Bryce Hansen and Evers had two hits apiece, one of Hansen’s being a one-bounce double off the right-centerfield fence. Garrett Grathwohl and Andrew Berman each had a hit for the Tuckers.

Mattituck also had some fine defensive plays. Shortstop Brady Mahon saved a first-inning run, fielding a bouncer by Lani Bohne and throwing Joe Valenti out at home plate, with catcher Ryan Janis applying the tag. The speedy Mowdy, playing centerfield, made a tremendous catch of what looked to be a sure hit, a ball that ended up in rightfield.

Mattituck took leads of 1-0 and 2-1 before Mount Sinai pulled ahead, 3-2, in the fourth when Will Rodgers scored on a wild pitch and Valenti’s sacrifice fly scored Dylan DiCesare.

Mount Sinai added an insurance run in the fifth, with Matt Galli coming home on a wild pitch.

Shortly after that, Fox (2-1), a senior who entered the game with a 1.55 ERA, was removed, having thrown his 100th pitch.

Mowdy made it 1-0 in the first. A full-pitch walk, stolen base and two wild pitches brought him home.

Matthew Carrera evened the score with run from a wild pitch in the second before Mattituck pulled ahead again in the bottom half of the inning on singles by Grathwohl and Evers.

“The strikeouts, we have to limit them; limit errors, mental errors, especially, and limit walks,” Mowdy said. “If we don’t walk people, we win.”

Reichenbach, a former pitcher who was drafted by the Mets in 1991 and played four years for the organization, acknowledged the strange situation of winning a game without the benefit of a hit. “I used to like throwing [no-hitters], not getting them thrown against us,” he said.

Near the other dugout, O’Sullivan said: “It’s definitely a weird feeling.
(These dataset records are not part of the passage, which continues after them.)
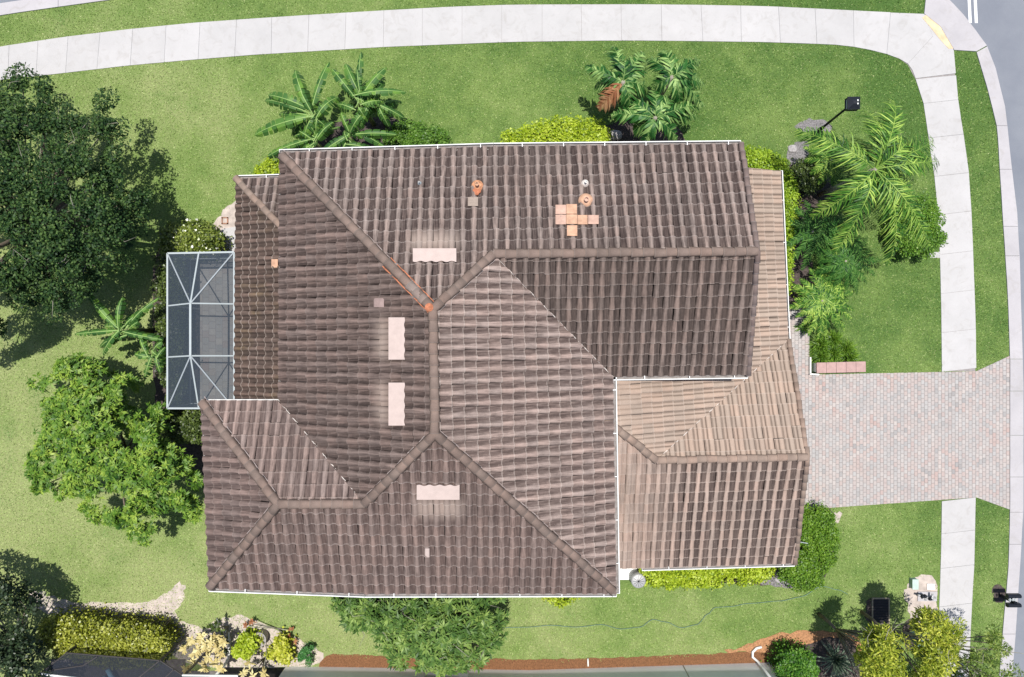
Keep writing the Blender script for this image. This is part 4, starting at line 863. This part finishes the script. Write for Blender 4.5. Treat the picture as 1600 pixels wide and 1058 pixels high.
hedge('hedge', 'lime green hedge along the south wall of the garage', 'hedge', [(1000, 870), (1210, 866), (1205, 898), (1180, 908), (1120, 910), (1060, 916), (1015, 910), (1000, 900)], .9, 9000, .11, M['lime'])
hedge('shrub', 'small lime plant peeking from under the south gutter', 'shrub', [(850, 915), (905, 915), (900, 936), (875, 944), (852, 936)], .5, 900, .10, M['lime'])
hedge('hedge', 'long clipped yellow green hedge at the bottom left', 'hedge', [(66, 978), (85, 966), (120, 968), (160, 974), (220, 979), (248, 983), (262, 994), (264, 1010), (252, 1026), (240, 1038), (170, 1036), (100, 1022), (65, 1005)], 1.9, 17000, .10, M['yellowhedge'], full=22, cr=.26)
hedge('shrub', 'glossy yellow green shrub above the pool cage', 'shrub', [(252, 365), (275, 352), (310, 350), (335, 355), (345, 372), (342, 395), (250, 400)], 1.4, 5600, .11, M['yellowhedge'] if False else leafmat('glossy olive leaves', (.03, .05, .008), (.1, .14, .015), (.3, .36, .08), .3, .2, .6), full=22)
hedge('hedge', 'narrow dark hedge along the west screen of the pool cage', 'hedge', [(246, 400), (264, 396), (290, 396), (285, 640), (264, 640), (252, 600), (246, 500)], 1.3, 9000, .10, M['darkshrub'], full=12)
hedge('shrub', 'dark olive shrub below the pool cage', 'shrub', [(248, 645), (300, 642), (315, 650), (315, 688), (270, 690), (250, 675)], 1.5, 3800, .10, M['darkshrub'])
hedge('shrub', 'clipped ball shaped green bush at the bottom', 'shrub', ell(1244, 1043, 32, 26, j=.02), 1.7, 7000, .085, leafmat('topiary leaves', (.02, .075, .01), (.06, .17, .015), (.16, .3, .04), .45, .2), full=26, nclump=60)
hedge('shrub', 'lime ball shrub between the white downpipe and the plant pot', 'shrub', ell(381, 1011, 18, 17), 1.0, 1400, .12, M['lime'], nclump=16)
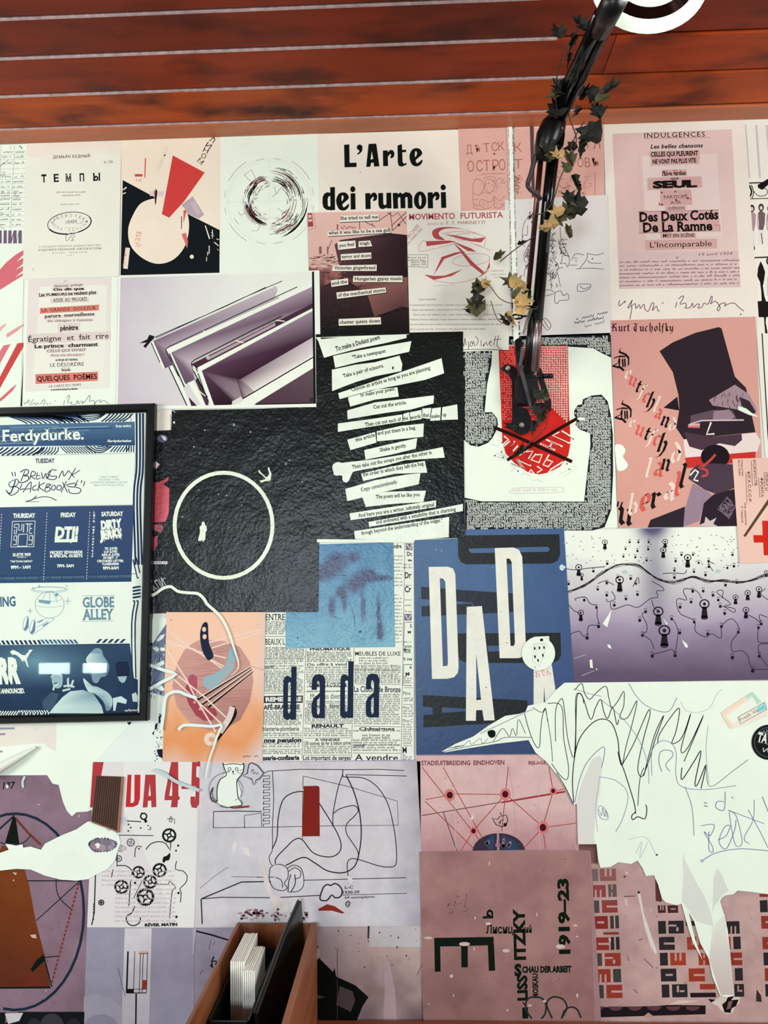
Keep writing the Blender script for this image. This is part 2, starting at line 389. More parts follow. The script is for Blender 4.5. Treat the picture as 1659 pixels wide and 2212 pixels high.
S.arc(888, 1196, 280, 0, 360, 9, (46, 38, 58), 138, rot=-7); S.arc(888, 1196, 280, 100, 160, 18, (36, 30, 48), 138, rot=-7); S.arc(888, 1196, 280, -20, 70, 15, (36, 30, 48), 138, rot=-7)
S.atext('БИБЛИОТЕКА', 892, 1222, 215, 105, 195, 338, 34, (88, 84, 92)); S.atext('ДОМА ПЕЧАТИ', 888, 1180, 225, 122, 160, 20, 30, (130, 126, 130))
S.text('18484', 845, 1210, 985, 1195, 48, (120, 112, 130)); S.line([(975, 1205), (1045, 1200), (1025, 1160), (1045, 1195), (1080, 1130)], 5, (120, 112, 130)); S.disc(1112, 1178, 9, K)
S.line([(800, 1260), (975, 1250)], 3, (150, 150, 150))
S.line([(850, 1345), (842, 1410), (870, 1415), (915, 1355), (945, 1345), (955, 1370), (920, 1390), (945, 1415), (900, 1418)], 5, (60, 50, 60), sm=4); S.line([(850, 1345), (915, 1325), (960, 1330)], 9, K)
S.text('ГОСУДАРСТВЕННОЕ ИЗДАТЕЛЬСТВО', 500, 1512, 1285, 1488, 20, (110, 84, 84), serif=True, space=1.3)
S.text('ХУДОЖЕСТВЕННОЙ ЛИТЕРАТУРЫ', 485, 1555, 1300, 1530, 23, (90, 64, 64), serif=True, space=1.3, bold=.01)
S.text('МОСКВА   ЛЕНИНГРАД', 670, 1588, 1115, 1574, 15, (110, 90, 90), space=1.4); S.text('1931', 865, 1618, 940, 1614, 13, (120, 100, 100), space=1.4)
S.line([(410, 1772), (428, 1808), (435, 1770)], 4, (110, 90, 110)); S.done()

S = Sheet('abstract_shapes_poster', 'cream and black abstract poster with a large red slab and a pale rounded shape', 'poster', 'P', [(262, 300), (476, 294), (475, 588), (260, 595)], (232, 222, 200), 3)
S.z('A2'); DK = (20, 26, 30)
S.fill([(160, 695), (590, 925), (760, 1010), (1040, 1155), (1497, 1385), (1495, 1970), (130, 2007)], DK)
S.fill(smooth_line([(300, 1180), (420, 1010), (640, 945), (880, 985), (1030, 1110), (1075, 1330), (1020, 1600), (860, 1790), (640, 1850), (430, 1770), (270, 1600), (235, 1380)], 5, True), (232, 222, 200))
S.fill([(850, 355), (1290, 592), (1010, 985), (800, 1215), (700, 1165)], (200, 66, 62), 'red_slab')
S.fill([(465, 395), (482, 395), (472, 662), (458, 662)], (196, 90, 76)); S.fill([(327, 612), (432, 612), (432, 648), (327, 648)], (200, 76, 70))
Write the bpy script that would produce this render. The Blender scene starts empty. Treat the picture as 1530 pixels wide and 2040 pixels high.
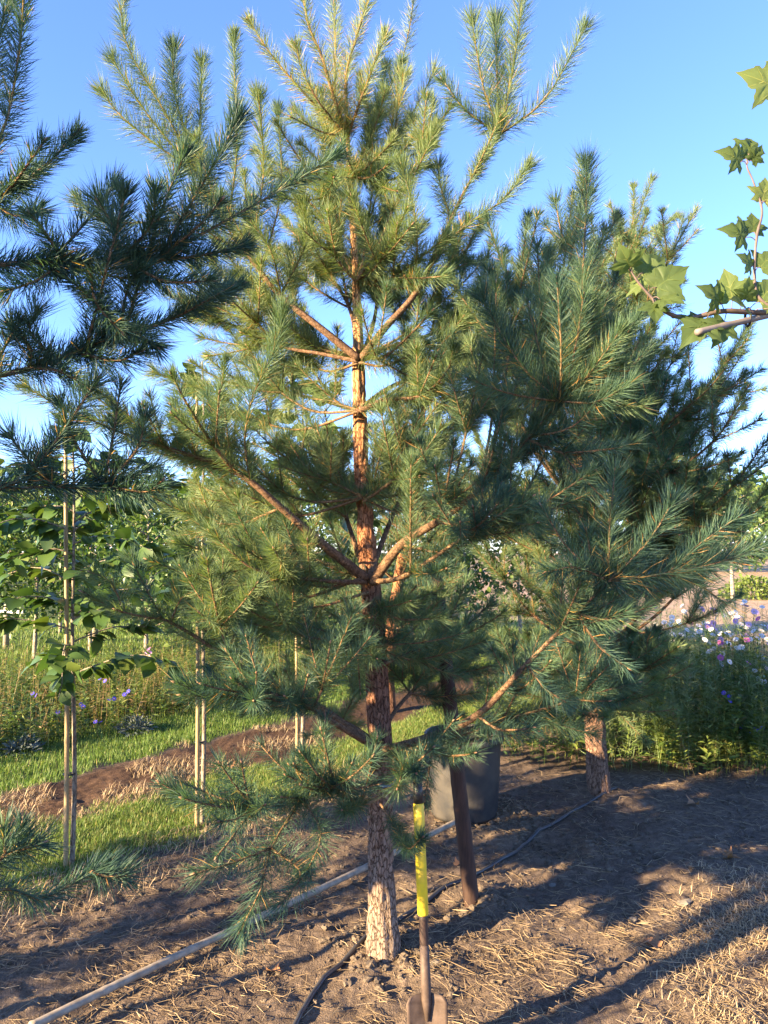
import bpy, math, random
import numpy as np
from mathutils import Vector

R = math.radians
sc = bpy.context.scene
COL = sc.collection
rng = np.random.default_rng(7)

# ------------------------------------------------------------------ camera
F, PW, PH = 1500.0, 1530.0, 2040.0
EYE = 1.6
PITCH = math.atan(80 / F)
cam = bpy.data.cameras.new('camera')
cam.sensor_fit = 'VERTICAL'
cam.sensor_height = 36.0
cam.lens = 36.0 * F / PH
cam.clip_start = 0.05
cam.clip_end = 3000
camo = bpy.data.objects.new('camera', cam)
camo.location = (0, 0, EYE)
camo.rotation_euler = (R(90) + PITCH, 0, 0)
COL.objects.link(camo)
sc.camera = camo

# ------------------------------------------------------------------ sky, sun, exposure
SUN_EL = R(16)
SUN_H = np.array([0.85, 0.53]); SUN_H /= np.linalg.norm(SUN_H)   # way the light travels over the ground
w = bpy.data.worlds.new('World'); sc.world = w; w.use_nodes = True
wn = w.node_tree.nodes; wl = w.node_tree.links
sky = wn.new('ShaderNodeTexSky'); sky.sky_type = 'NISHITA'; sky.sun_disc = False
sky.sun_elevation = SUN_EL
sky.sun_rotation = math.atan2(-SUN_H[0], -SUN_H[1]) % (2 * math.pi)
sky.air_density = 0.9; sky.dust_density = 0.0; sky.ozone_density = 5.0
skm = wn.new('ShaderNodeMix'); skm.data_type = 'RGBA'; skm.blend_type = 'MULTIPLY'; skm.inputs[0].default_value = 1.0
skm.inputs[7].default_value = (1.0, .89, 1.03, 1)
wl.new(sky.outputs[0], skm.inputs[6]); wl.new(skm.outputs[2], wn['Background'].inputs[0])
wn['Background'].inputs[1].default_value = 0.09
sl = bpy.data.lights.new('sun', 'SUN'); sl.energy = 4.7; sl.angle = R(0.5); sl.color = (1.0, 0.75, 0.43)
so = bpy.data.objects.new('sun', sl); COL.objects.link(so)
so.rotation_euler = Vector((SUN_H[0] * math.cos(SUN_EL), SUN_H[1] * math.cos(SUN_EL), -math.sin(SUN_EL))).to_track_quat('-Z', 'Y').to_euler()
so.location = (-8, -4, 8)
vs = sc.view_settings
vs.view_transform = 'Standard'; vs.look = 'None'; vs.gamma = 1.0; vs.use_curve_mapping = False
vs.exposure = 2.75
sc.cycles.max_bounces = 6; sc.cycles.diffuse_bounces = 3; sc.cycles.transmission_bounces = 3
sc.cycles.transparent_max_bounces = 4

# ------------------------------------------------------------------ maths helpers
def P(px, py, d):
    """the world point seen at photo pixel (px, py), d metres in front of the camera"""
    u = (px - PW / 2) / F; v = (PH / 2 - py) / F
    s = d / (math.cos(PITCH) - v * math.sin(PITCH))
    return np.array([u * s, d, EYE + s * (math.sin(PITCH) + v * math.cos(PITCH))])
def G(px, py):
    u = (px - PW / 2) / F; v = (PH / 2 - py) / F
    dz = math.sin(PITCH) + v * math.cos(PITCH)
    s = -EYE / dz
    return np.array([u * s, s * (math.cos(PITCH) - v * math.sin(PITCH)), 0.0])
def unit(v):
    v = np.asarray(v, float)
    return v / max(np.linalg.norm(v), 1e-9)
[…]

It’s something I’ve never seen.”

Berman seemed conflicted over having played a role in a no-hitter, yet ending up on the losing side, nonetheless. He said he was happy about the no-hitter, “but it’s kind of like a backwards compliment, not getting the win with it.”

Reflecting on baseball’s oddities, he said, “Anything can happen.”